▶ [DATA SHOWN]
☆ ☆ ☆ ☆

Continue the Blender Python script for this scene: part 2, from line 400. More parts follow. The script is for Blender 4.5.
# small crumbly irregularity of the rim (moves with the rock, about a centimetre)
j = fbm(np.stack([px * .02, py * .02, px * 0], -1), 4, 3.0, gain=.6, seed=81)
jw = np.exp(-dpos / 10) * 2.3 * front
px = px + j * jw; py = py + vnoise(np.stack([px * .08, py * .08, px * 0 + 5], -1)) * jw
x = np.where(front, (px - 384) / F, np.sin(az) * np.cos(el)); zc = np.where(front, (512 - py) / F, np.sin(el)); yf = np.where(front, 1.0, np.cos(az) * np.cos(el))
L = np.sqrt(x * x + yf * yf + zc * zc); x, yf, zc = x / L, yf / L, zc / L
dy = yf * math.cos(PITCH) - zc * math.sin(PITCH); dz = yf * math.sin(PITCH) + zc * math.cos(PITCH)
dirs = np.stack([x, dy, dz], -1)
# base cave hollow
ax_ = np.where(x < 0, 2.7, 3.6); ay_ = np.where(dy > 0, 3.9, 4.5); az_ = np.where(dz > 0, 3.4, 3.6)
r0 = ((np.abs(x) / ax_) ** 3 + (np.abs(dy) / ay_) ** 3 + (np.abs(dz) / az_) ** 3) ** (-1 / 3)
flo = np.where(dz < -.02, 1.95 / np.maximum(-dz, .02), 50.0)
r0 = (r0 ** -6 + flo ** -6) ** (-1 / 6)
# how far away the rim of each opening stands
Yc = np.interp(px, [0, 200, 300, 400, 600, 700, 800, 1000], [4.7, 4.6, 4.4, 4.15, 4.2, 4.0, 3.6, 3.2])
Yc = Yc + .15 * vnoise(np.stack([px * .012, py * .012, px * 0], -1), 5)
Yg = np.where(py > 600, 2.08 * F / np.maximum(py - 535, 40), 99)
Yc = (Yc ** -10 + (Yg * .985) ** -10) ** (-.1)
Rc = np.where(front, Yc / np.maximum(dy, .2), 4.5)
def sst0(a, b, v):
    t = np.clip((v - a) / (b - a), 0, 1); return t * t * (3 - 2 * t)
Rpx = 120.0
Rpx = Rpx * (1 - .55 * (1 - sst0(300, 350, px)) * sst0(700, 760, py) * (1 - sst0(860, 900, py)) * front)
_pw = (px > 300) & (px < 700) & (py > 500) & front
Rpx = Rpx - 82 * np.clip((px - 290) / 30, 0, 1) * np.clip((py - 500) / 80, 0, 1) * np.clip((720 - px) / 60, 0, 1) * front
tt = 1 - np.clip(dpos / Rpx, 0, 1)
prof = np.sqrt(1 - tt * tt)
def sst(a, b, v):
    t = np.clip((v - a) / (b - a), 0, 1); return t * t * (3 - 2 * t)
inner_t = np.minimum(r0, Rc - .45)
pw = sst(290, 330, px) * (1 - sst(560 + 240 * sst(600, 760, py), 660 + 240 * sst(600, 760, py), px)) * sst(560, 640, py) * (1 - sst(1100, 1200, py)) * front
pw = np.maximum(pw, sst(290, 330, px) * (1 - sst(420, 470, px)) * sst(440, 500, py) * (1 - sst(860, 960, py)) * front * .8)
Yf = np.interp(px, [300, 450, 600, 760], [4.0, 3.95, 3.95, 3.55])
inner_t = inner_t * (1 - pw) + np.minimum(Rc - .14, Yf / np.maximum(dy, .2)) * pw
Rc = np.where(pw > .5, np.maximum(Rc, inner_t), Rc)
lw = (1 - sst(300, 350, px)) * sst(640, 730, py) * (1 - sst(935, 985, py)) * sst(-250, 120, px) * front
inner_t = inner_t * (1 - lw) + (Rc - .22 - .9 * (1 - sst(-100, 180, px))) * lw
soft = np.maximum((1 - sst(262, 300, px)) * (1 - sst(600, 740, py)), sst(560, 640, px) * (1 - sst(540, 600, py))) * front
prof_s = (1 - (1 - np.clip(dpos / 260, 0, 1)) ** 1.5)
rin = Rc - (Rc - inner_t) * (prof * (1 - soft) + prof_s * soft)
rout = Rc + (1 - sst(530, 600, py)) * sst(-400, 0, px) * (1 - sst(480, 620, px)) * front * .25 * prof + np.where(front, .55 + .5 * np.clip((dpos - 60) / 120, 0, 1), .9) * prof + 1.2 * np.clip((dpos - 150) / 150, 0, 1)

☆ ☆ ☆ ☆

▶ [TASK TO CARRY OUT] Extract all of the data shown above and repeat it verbatim.

▶ [RESULT OF THE TASK]
Continue the Blender Python script for this scene: part 2, from line 400. More parts follow. The script is for Blender 4.5.
# small crumbly irregularity of the rim (moves with the rock, about a centimetre)
j = fbm(np.stack([px * .02, py * .02, px * 0], -1), 4, 3.0, gain=.6, seed=81)
jw = np.exp(-dpos / 10) * 2.3 * front
px = px + j * jw; py = py + vnoise(np.stack([px * .08, py * .08, px * 0 + 5], -1)) * jw
x = np.where(front, (px - 384) / F, np.sin(az) * np.cos(el)); zc = np.where(front, (512 - py) / F, np.sin(el)); yf = np.where(front, 1.0, np.cos(az) * np.cos(el))
L = np.sqrt(x * x + yf * yf + zc * zc); x, yf, zc = x / L, yf / L, zc / L
dy = yf * math.cos(PITCH) - zc * math.sin(PITCH); dz = yf * math.sin(PITCH) + zc * math.cos(PITCH)
dirs = np.stack([x, dy, dz], -1)
# base cave hollow
ax_ = np.where(x < 0, 2.7, 3.6); ay_ = np.where(dy > 0, 3.9, 4.5); az_ = np.where(dz > 0, 3.4, 3.6)
r0 = ((np.abs(x) / ax_) ** 3 + (np.abs(dy) / ay_) ** 3 + (np.abs(dz) / az_) ** 3) ** (-1 / 3)
flo = np.where(dz < -.02, 1.95 / np.maximum(-dz, .02), 50.0)
r0 = (r0 ** -6 + flo ** -6) ** (-1 / 6)
# how far away the rim of each opening stands
Yc = np.interp(px, [0, 200, 300, 400, 600, 700, 800, 1000], [4.7, 4.6, 4.4, 4.15, 4.2, 4.0, 3.6, 3.2])
Yc = Yc + .15 * vnoise(np.stack([px * .012, py * .012, px * 0], -1), 5)
Yg = np.where(py > 600, 2.08 * F / np.maximum(py - 535, 40), 99)
Yc = (Yc ** -10 + (Yg * .985) ** -10) ** (-.1)
Rc = np.where(front, Yc / np.maximum(dy, .2), 4.5)
def sst0(a, b, v):
    t = np.clip((v - a) / (b - a), 0, 1); return t * t * (3 - 2 * t)
Rpx = 120.0
Rpx = Rpx * (1 - .55 * (1 - sst0(300, 350, px)) * sst0(700, 760, py) * (1 - sst0(860, 900, py)) * front)
_pw = (px > 300) & (px < 700) & (py > 500) & front
Rpx = Rpx - 82 * np.clip((px - 290) / 30, 0, 1) * np.clip((py - 500) / 80, 0, 1) * np.clip((720 - px) / 60, 0, 1) * front
tt = 1 - np.clip(dpos / Rpx, 0, 1)
prof = np.sqrt(1 - tt * tt)
def sst(a, b, v):
    t = np.clip((v - a) / (b - a), 0, 1); return t * t * (3 - 2 * t)
inner_t = np.minimum(r0, Rc - .45)
pw = sst(290, 330, px) * (1 - sst(560 + 240 * sst(600, 760, py), 660 + 240 * sst(600, 760, py), px)) * sst(560, 640, py) * (1 - sst(1100, 1200, py)) * front
pw = np.maximum(pw, sst(290, 330, px) * (1 - sst(420, 470, px)) * sst(440, 500, py) * (1 - sst(860, 960, py)) * front * .8)
Yf = np.interp(px, [300, 450, 600, 760], [4.0, 3.95, 3.95, 3.55])
inner_t = inner_t * (1 - pw) + np.minimum(Rc - .14, Yf / np.maximum(dy, .2)) * pw
Rc = np.where(pw > .5, np.maximum(Rc, inner_t), Rc)
lw = (1 - sst(300, 350, px)) * sst(640, 730, py) * (1 - sst(935, 985, py)) * sst(-250, 120, px) * front
inner_t = inner_t * (1 - lw) + (Rc - .22 - .9 * (1 - sst(-100, 180, px))) * lw
soft = np.maximum((1 - sst(262, 300, px)) * (1 - sst(600, 740, py)), sst(560, 640, px) * (1 - sst(540, 600, py))) * front
prof_s = (1 - (1 - np.clip(dpos / 260, 0, 1)) ** 1.5)
rin = Rc - (Rc - inner_t) * (prof * (1 - soft) + prof_s * soft)
rout = Rc + (1 - sst(530, 600, py)) * sst(-400, 0, px) * (1 - sst(480, 620, px)) * front * .25 * prof + np.where(front, .55 + .5 * np.clip((dpos - 60) / 120, 0, 1), .9) * prof + 1.2 * np.clip((dpos - 150) / 150, 0, 1)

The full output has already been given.